Not to be swayed by tiny details such as these, the paper asserts that: "Given our public sector funding difficulties, and the understandably low priority research has in the political arena, we simply cannot afford to lose out on such a successful and empowering pot of EU money".

"Scientists love evidence, and the evidence is clear", the paper then asserts - thereby ignoring the evidence to the contrary. "Bluntly, if the UK were to leave the EU, we would massively and irreversibly damage an enterprise on which our future depends", it claims.

And so the inference goes that, if we leave the EU, the EU research funds dry up. But this is a lie - and totally contrary to the evidence. There is no requirement for a country to be a member of the EU for it to be part of its research programme. For heaven's sake, even Israel is part of the programme.

Those of you who have read Flexcit, will have picked up details on the Seventh Framework Programme and EEA members. It tells you that more than 2,350 Icelandic and Norwegian participants, including many small and medium-sized enterprises (SMEs), were involved. Icelandic researchers contributed to 217 projects, receiving funding of nearly €70 million. The Norwegians took part in more than 1,400 projects, receiving €712 million.

If the UK leaves the EU and rejoins the EEA, it can continue participation in the research programme (currently Horizon 2020) without interruption. Even without EEA membership, it can participate – as does Switzerland. The Guardian is telling lies, indulging in outrageous FUD.

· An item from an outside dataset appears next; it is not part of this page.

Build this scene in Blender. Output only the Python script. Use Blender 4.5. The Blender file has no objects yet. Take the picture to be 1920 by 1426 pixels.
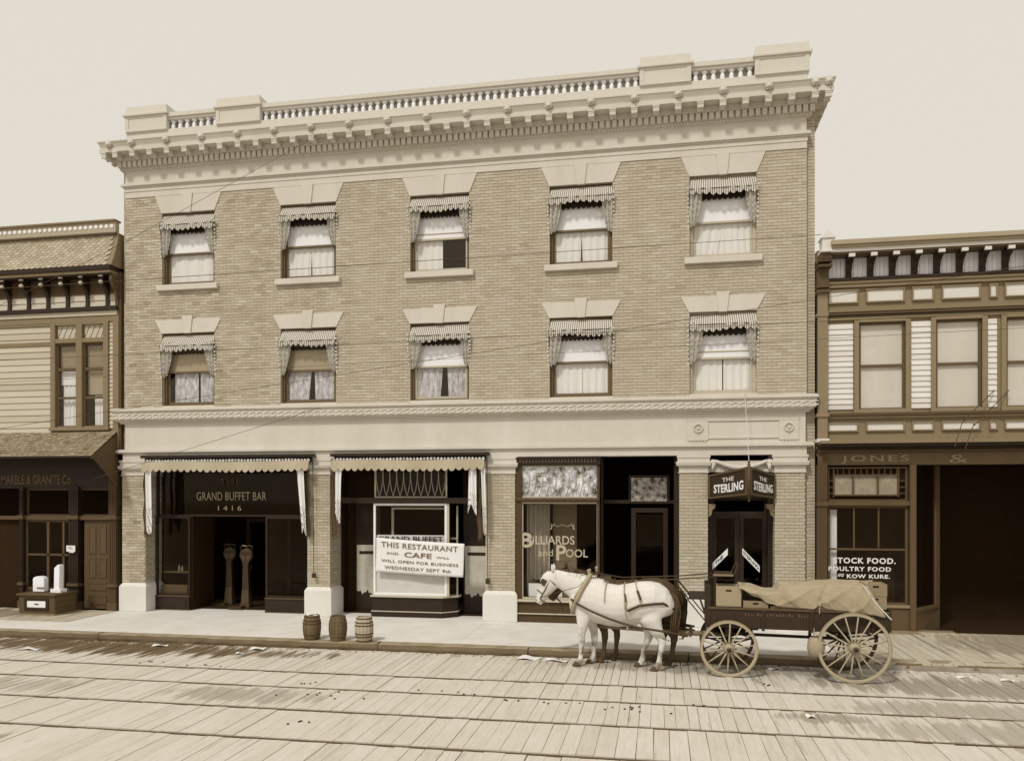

But this calumny goes beyond the Guardian and extends to a campaign website called Scientists for EU, where these propagandists can spread their lies.

This brings me to the broader issue that this piece illustrates. Talking yesterday to a senior politician, he observed that the "out" campaign should already have a rapid rebuttal unit up and running, to deal with this sort of thing. To my mind, it is an indictment of Ukip, which should already be equipped to handle false claims.

Perhaps that's the sort of thing that Carswell's short money could handle, but for the fact that it would doubtless be wasted.

It is this sort of thing, though, that leads me to believe that we will lose the referendum. I don't see that we have any real chance of winning - for many different reasons, but all boiling down to the fact that the "eurosceptic" movement is too fragmented, has no coherent vision and – with particular relevance here - has left preparations too late. The Norway "no" campaign had five years to prepare for their 1994 victory.

I think the best (and only) thing we can achieve is damage limitation - doing what we can to avoid losing too badly. If the gap is narrow, then at least we can claim some legitimacy in continuing the fight.

There should also, in my view, be a secondary objective. We should use the campaign to build a standing, non-party-political organisation on the lines of the Norwegian "no" campaign, better to equip us to fight a "treaty lock" referendum should it come.

That would be our real opportunity to force EU withdrawal. In the interim, though, we need to claw back the anti-EU movement from Ukip, and to organise it on a non-partisan basis, ready and capable to deal with the sort of lies the Guardian is trotting out.

That, maybe, is for the future, but what is so disturbing is that a newspaper can so easily trot out lies, without feeling any need to check the veracity of what it is saying. And if this illustrates how the referendum campaign is going to go, we're in for a long, hard couple of years.